[Rows from a 3D scene dataset]
———
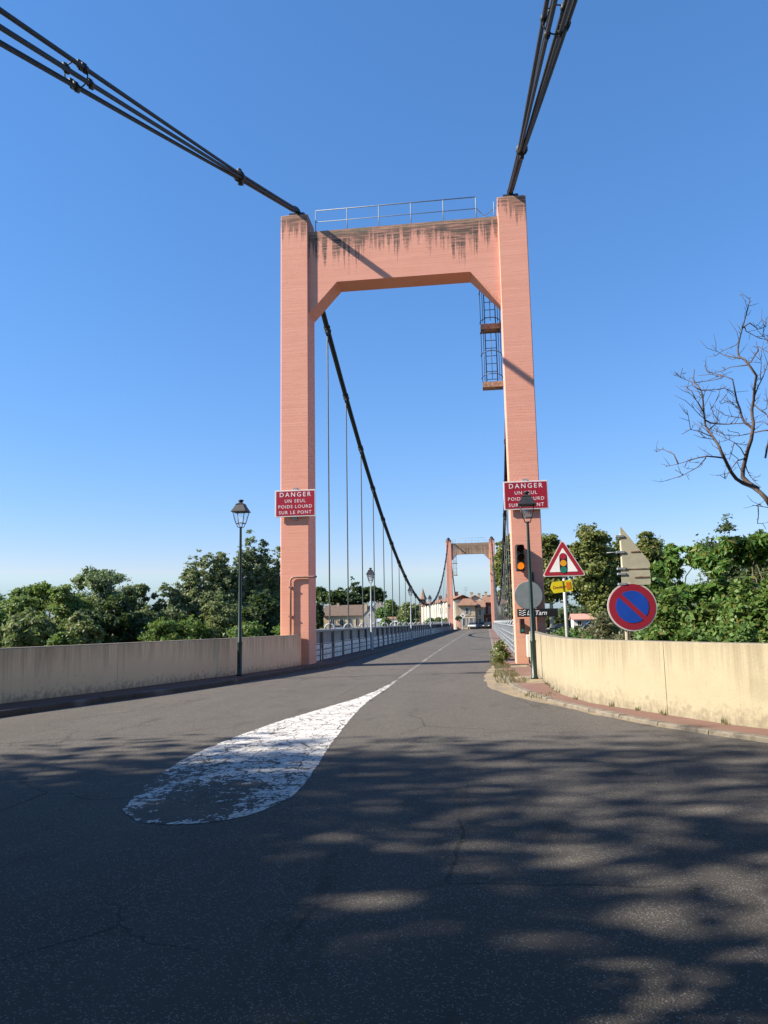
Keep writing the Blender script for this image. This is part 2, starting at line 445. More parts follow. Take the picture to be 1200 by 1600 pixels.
def tiles(name, lo, hi):
    b = NB(name)
    p = b.objc()
    c = b.mix(b.noise(p, 2.2, 6, 0.75), lo, hi)
    sp_ = b.sep(b.voro(b.map(p, (3.5, 2.2, 2.2)), 1, 'F1', 'Color'))[0]
    c = b.mix(b.math('MULTIPLY', sp_, 0.4), c, tuple(x * 0.55 for x in lo))
    wv = b.math('SINE', b.math('MULTIPLY', b.sep(p)[0], 24.0))
    return b.out(c, 0.9, 0, b.bump(wv, 0.35, 0.05))
M_TILE = tiles('terracotta_tiles', (0.21, 0.11, 0.07), (0.34, 0.19, 0.125))
M_TILEB = tiles('brown_tiles', (0.11, 0.075, 0.055), (0.18, 0.125, 0.095))

def carpaint(name, c):
    b = NB(name)
    b.b.inputs['Coat Weight'].default_value = 0.6
    n = b.noise(b.pos(), 2, 3)
    return b.out(b.mix(n, c, tuple(x * 0.9 for x in c)), 0.35)
M_CARW, M_CARK, M_CARG = carpaint('car_white', (0.62, 0.63, 0.64)), carpaint('car_black', (0.02, 0.022, 0.026)), carpaint('car_green', (0.05, 0.075, 0.07))
M_CARS = carpaint('car_silver', (0.34, 0.35, 0.36))
M_RUBBER = plain('rubber', (0.02, 0.02, 0.02), 0.8)
M_HEADL = plain('headlight', (0.75, 0.75, 0.72), 0.15)

b = NB('ground_earth_grass')
p = b.pos()
c = b.mix(b.noise(p, 0.25, 6, 0.6), (0.045, 0.065, 0.022), (0.13, 0.115, 0.06))
c = b.mix(b.mr(b.noise(p, 3, 5), 0.4, 0.7, 0, 0.6), c, (0.06, 0.085, 0.03))
c = b.mix(b.mr(b.sep(p)[1], 320, 360), c, b.mix(b.noise(p, 0.12, 6, 0.7), (0.03, 0.055, 0.025), (0.075, 0.10, 0.045)))
M_GROUND = b.out(c, 0.95, 0, b.bump(b.noise(p, 2.5, 6, 0.7), 0.6, 0.15))
b = NB('river_water')
p = b.pos()
M_WATER = b.out(b.mix(b.noise(p, 0.05, 3), (0.035, 0.055, 0.04), (0.06, 0.075, 0.05)), 0.08, 0, b.bump(b.noise(b.map(p, (1, 2.4, 1)), 1.3, 4), 0.15, 0.05))

def leafmat(name, a, c, hue=(0.12, 0.11, 0.02), hf=0.12, rough=0.5, trans=0.42):
    k_ = {'leaf_poplar': 2.1, 'leaf_mid': 1.8, 'leaf_locust': 1.9, 'leaf_airy': 2.0, 'leaf_pale': 1.8, 'leaf_willow': 1.8, 'leaf_bush': 1.35, 'leaf_dark': 1.35, 'leaf_ailanthus': 1.35, 'leaf_plane': 1.3, 'leaf_oak': 1.25, 'leaf_hedge': 1.2}.get(name, 1.0)
    a, c = tuple(min(.3, v * k_) for v in a), tuple(min(.3, v * k_) for v in c)
    b = NB(name)
    g = b.n('NewGeometry')
    r = g.outputs['Random Per Island']
    clump = b.noise(b.pos(), 0.9, 3)
    col = b.mix(r, a, c)
    col = b.mix(b.mr(clump, 0.35, 0.65, 0, 0.35), col, tuple((x + y) / 2 * 0.72 for x, y in zip(a, c)))
    rr = b.math('GREATER_THAN', b.math('FRACT', b.math('MULTIPLY', r, 37.7)), 1 - hf)
    col = b.mix(rr, col, hue)
    b.set(b.b.inputs['Base Color'], col)
    b.set(b.b.inputs['Roughness'], rough)
    b.b.inputs['Specular IOR Level'].default_value = 0.35
    tr = b.n('BsdfTranslucent')
    b.set(tr.inputs[0], b.mix(0.5, col, (0.16, 0.22, 0.03)))
    mx = b.n('MixShader')
    mx.inputs[0].default_value = trans
    b.t.links.new(b.b.outputs[0], mx.inputs[1])
    b.t.links.new(tr.outputs[0], mx.inputs[2])
    b.t.links.new(mx.outputs[0], b.t.nodes['Material Output'].inputs[0])
    return b.m
LEAF = {
    'conifer': leafmat('leaf_blue_conifer', (0.019, 0.036, 0.031), (0.041, 0.066, 0.054), hf=0.0),
    'dark': leafmat('leaf_dark', (0.015, 0.033, 0.018), (0.037, 0.069, 0.027), (0.05, 0.07, 0.02), 0.08),
    'locust': leafmat('leaf_locust', (0.068, 0.132, 0.033), (0.128, 0.210, 0.053), (0.15, 0.16, 0.04), 0.10),
    'airy': leafmat('leaf_airy', (0.078, 0.136, 0.056), (0.139, 0.209, 0.081), (0.14, 0.15, 0.06), 0.10),
    'willow': leafmat('leaf_willow', (0.084, 0.133, 0.042), (0.154, 0.210, 0.077), (0.16, 0.16, 0.06), 0.12),
    'pale': leafmat('leaf_pale', (0.088, 0.135, 0.047), (0.162, 0.209, 0.081), (0.17, 0.16, 0.06), 0.10),
    'broad': leafmat('leaf_mid', (0.046, 0.101, 0.031), (0.101, 0.171, 0.046), (0.12, 0.12, 0.03), 0.10),
    'poplar': leafmat('leaf_poplar', (0.060, 0.108, 0.042), (0.143, 0.195, 0.083), (0.16, 0.16, 0.08), 0.14),
    'bush': leafmat('leaf_bush', (0.057, 0.117, 0.027), (0.128, 0.203, 0.048), (0.17, 0.16, 0.04), 0.14),
    'plane': leafmat('leaf_plane', (0.096, 0.128, 0.035), (0.200, 0.216, 0.064), (0.20, 0.165, 0.05), 0.16),
    'tamarisk': leafmat('leaf_tamarisk', (0.133, 0.140, 0.077), (0.224, 0.217, 0.119), (0.20, 0.16, 0.09), 0.2),
    'hedge': leafmat('leaf_hedge', (0.064, 0.136, 0.032), (0.136, 0.224, 0.056), (0.16, 0.16, 0.04), 0.1),
    'oak': leafmat('leaf_oak', (0.055, 0.084, 0.038), (0.109, 0.138, 0.061), (0.12, 0.11, 0.05), 0.1),
    'ailanthus': leafmat('leaf_ailanthus', (0.051, 0.131, 0.029), (0.123, 0.232, 0.046), (0.20, 0.20, 0.05), 0.12),
    'pine': leafmat('leaf_pine', (0.027, 0.061, 0.016), (0.061, 0.108, 0.027), (0.07, 0.1, 0.02), 0.08),
    'conifer2': leafmat('leaf_cedar', (0.018, 0.043, 0.019), (0.038, 0.074, 0.031), hf=0.0),
    'weed': leafmat('leaf_weed', (0.10, 0.15, 0.035), (0.19, 0.23, 0.07), (0.45, 0.40, 0.22), 0.18),
    'straw': leafmat('dry_straw', (0.30, 0.24, 0.11), (0.46, 0.38, 0.20), (0.2, 0.2, 0.08), 0.2),
}

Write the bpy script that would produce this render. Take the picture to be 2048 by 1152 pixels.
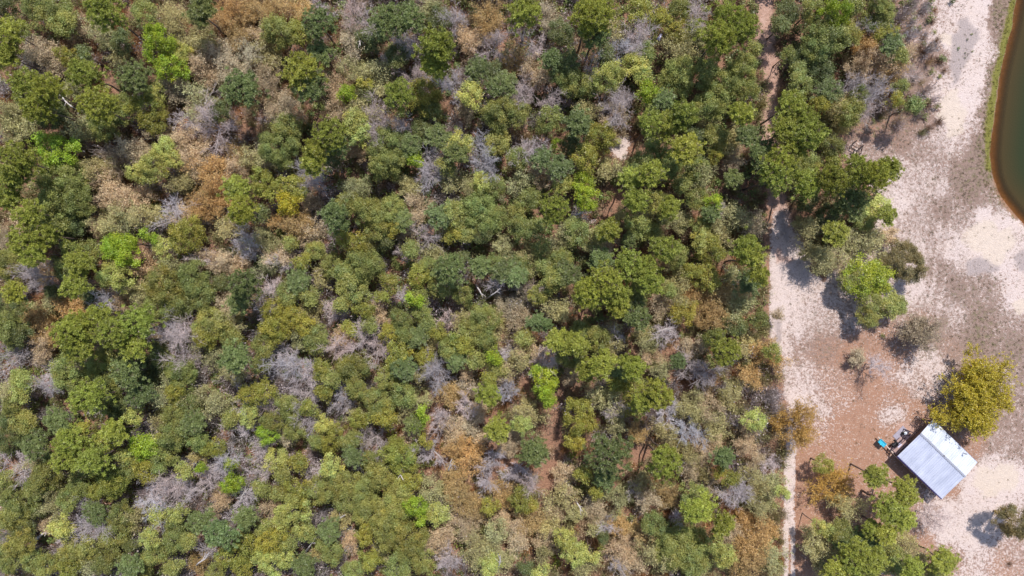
———
— Problem to work on —
Without including any pictures, output all the entries above exactly.

— Result —
Keep writing the Blender script for this image. This is part 2, starting at line 445. More parts follow. Take the picture to be 1200 by 1600 pixels.
def tiles(name, lo, hi):
    b = NB(name)
    p = b.objc()
    c = b.mix(b.noise(p, 2.2, 6, 0.75), lo, hi)
    sp_ = b.sep(b.voro(b.map(p, (3.5, 2.2, 2.2)), 1, 'F1', 'Color'))[0]
    c = b.mix(b.math('MULTIPLY', sp_, 0.4), c, tuple(x * 0.55 for x in lo))
    wv = b.math('SINE', b.math('MULTIPLY', b.sep(p)[0], 24.0))
    return b.out(c, 0.9, 0, b.bump(wv, 0.35, 0.05))
M_TILE = tiles('terracotta_tiles', (0.21, 0.11, 0.07), (0.34, 0.19, 0.125))
M_TILEB = tiles('brown_tiles', (0.11, 0.075, 0.055), (0.18, 0.125, 0.095))

def carpaint(name, c):
    b = NB(name)
    b.b.inputs['Coat Weight'].default_value = 0.6
    n = b.noise(b.pos(), 2, 3)
    return b.out(b.mix(n, c, tuple(x * 0.9 for x in c)), 0.35)
M_CARW, M_CARK, M_CARG = carpaint('car_white', (0.62, 0.63, 0.64)), carpaint('car_black', (0.02, 0.022, 0.026)), carpaint('car_green', (0.05, 0.075, 0.07))
M_CARS = carpaint('car_silver', (0.34, 0.35, 0.36))
M_RUBBER = plain('rubber', (0.02, 0.02, 0.02), 0.8)
M_HEADL = plain('headlight', (0.75, 0.75, 0.72), 0.15)

b = NB('ground_earth_grass')
p = b.pos()
c = b.mix(b.noise(p, 0.25, 6, 0.6), (0.045, 0.065, 0.022), (0.13, 0.115, 0.06))
c = b.mix(b.mr(b.noise(p, 3, 5), 0.4, 0.7, 0, 0.6), c, (0.06, 0.085, 0.03))
c = b.mix(b.mr(b.sep(p)[1], 320, 360), c, b.mix(b.noise(p, 0.12, 6, 0.7), (0.03, 0.055, 0.025), (0.075, 0.10, 0.045)))
M_GROUND = b.out(c, 0.95, 0, b.bump(b.noise(p, 2.5, 6, 0.7), 0.6, 0.15))
b = NB('river_water')
p = b.pos()
M_WATER = b.out(b.mix(b.noise(p, 0.05, 3), (0.035, 0.055, 0.04), (0.06, 0.075, 0.05)), 0.08, 0, b.bump(b.noise(b.map(p, (1, 2.4, 1)), 1.3, 4), 0.15, 0.05))

def leafmat(name, a, c, hue=(0.12, 0.11, 0.02), hf=0.12, rough=0.5, trans=0.42):
    k_ = {'leaf_poplar': 2.1, 'leaf_mid': 1.8, 'leaf_locust': 1.9, 'leaf_airy': 2.0, 'leaf_pale': 1.8, 'leaf_willow': 1.8, 'leaf_bush': 1.35, 'leaf_dark': 1.35, 'leaf_ailanthus': 1.35, 'leaf_plane': 1.3, 'leaf_oak': 1.25, 'leaf_hedge': 1.2}.get(name, 1.0)
    a, c = tuple(min(.3, v * k_) for v in a), tuple(min(.3, v * k_) for v in c)
    b = NB(name)
    g = b.n('NewGeometry')
    r = g.outputs['Random Per Island']
    clump = b.noise(b.pos(), 0.9, 3)
    col = b.mix(r, a, c)
    col = b.mix(b.mr(clump, 0.35, 0.65, 0, 0.35), col, tuple((x + y) / 2 * 0.72 for x, y in zip(a, c)))
    rr = b.math('GREATER_THAN', b.math('FRACT', b.math('MULTIPLY', r, 37.7)), 1 - hf)
    col = b.mix(rr, col, hue)
    b.set(b.b.inputs['Base Color'], col)
    b.set(b.b.inputs['Roughness'], rough)
    b.b.inputs['Specular IOR Level'].default_value = 0.35
    tr = b.n('BsdfTranslucent')
    b.set(tr.inputs[0], b.mix(0.5, col, (0.16, 0.22, 0.03)))
    mx = b.n('MixShader')
    mx.inputs[0].default_value = trans
    b.t.links.new(b.b.outputs[0], mx.inputs[1])
    b.t.links.new(tr.outputs[0], mx.inputs[2])
    b.t.links.new(mx.outputs[0], b.t.nodes['Material Output'].inputs[0])
    return b.m
LEAF = {
    'conifer': leafmat('leaf_blue_conifer', (0.019, 0.036, 0.031), (0.041, 0.066, 0.054), hf=0.0),
    'dark': leafmat('leaf_dark', (0.015, 0.033, 0.018), (0.037, 0.069, 0.027), (0.05, 0.07, 0.02), 0.08),
    'locust': leafmat('leaf_locust', (0.068, 0.132, 0.033), (0.128, 0.210, 0.053), (0.15, 0.16, 0.04), 0.10),
    'airy': leafmat('leaf_airy', (0.078, 0.136, 0.056), (0.139, 0.209, 0.081), (0.14, 0.15, 0.06), 0.10),
    'willow': leafmat('leaf_willow', (0.084, 0.133, 0.042), (0.154, 0.210, 0.077), (0.16, 0.16, 0.06), 0.12),
    'pale': leafmat('leaf_pale', (0.088, 0.135, 0.047), (0.162, 0.209, 0.081), (0.17, 0.16, 0.06), 0.10),
    'broad': leafmat('leaf_mid', (0.046, 0.101, 0.031), (0.101, 0.171, 0.046), (0.12, 0.12, 0.03), 0.10),
    'poplar': leafmat('leaf_poplar', (0.060, 0.108, 0.042), (0.143, 0.195, 0.083), (0.16, 0.16, 0.08), 0.14),
    'bush': leafmat('leaf_bush', (0.057, 0.117, 0.027), (0.128, 0.203, 0.048), (0.17, 0.16, 0.04), 0.14),
    'plane': leafmat('leaf_plane', (0.096, 0.128, 0.035), (0.200, 0.216, 0.064), (0.20, 0.165, 0.05), 0.16),
    'tamarisk': leafmat('leaf_tamarisk', (0.133, 0.140, 0.077), (0.224, 0.217, 0.119), (0.20, 0.16, 0.09), 0.2),
    'hedge': leafmat('leaf_hedge', (0.064, 0.136, 0.032), (0.136, 0.224, 0.056), (0.16, 0.16, 0.04), 0.1),
    'oak': leafmat('leaf_oak', (0.055, 0.084, 0.038), (0.109, 0.138, 0.061), (0.12, 0.11, 0.05), 0.1),
    'ailanthus': leafmat('leaf_ailanthus', (0.051, 0.131, 0.029), (0.123, 0.232, 0.046), (0.20, 0.20, 0.05), 0.12),
    'pine': leafmat('leaf_pine', (0.027, 0.061, 0.016), (0.061, 0.108, 0.027), (0.07, 0.1, 0.02), 0.08),
    'conifer2': leafmat('leaf_cedar', (0.018, 0.043, 0.019), (0.038, 0.074, 0.031), hf=0.0),
    'weed': leafmat('leaf_weed', (0.10, 0.15, 0.035), (0.19, 0.23, 0.07), (0.45, 0.40, 0.22), 0.18),
    'straw': leafmat('dry_straw', (0.30, 0.24, 0.11), (0.46, 0.38, 0.20), (0.2, 0.2, 0.08), 0.2),
}

Write the bpy script that would produce this render. Take the picture to be 2048 by 1152 pixels.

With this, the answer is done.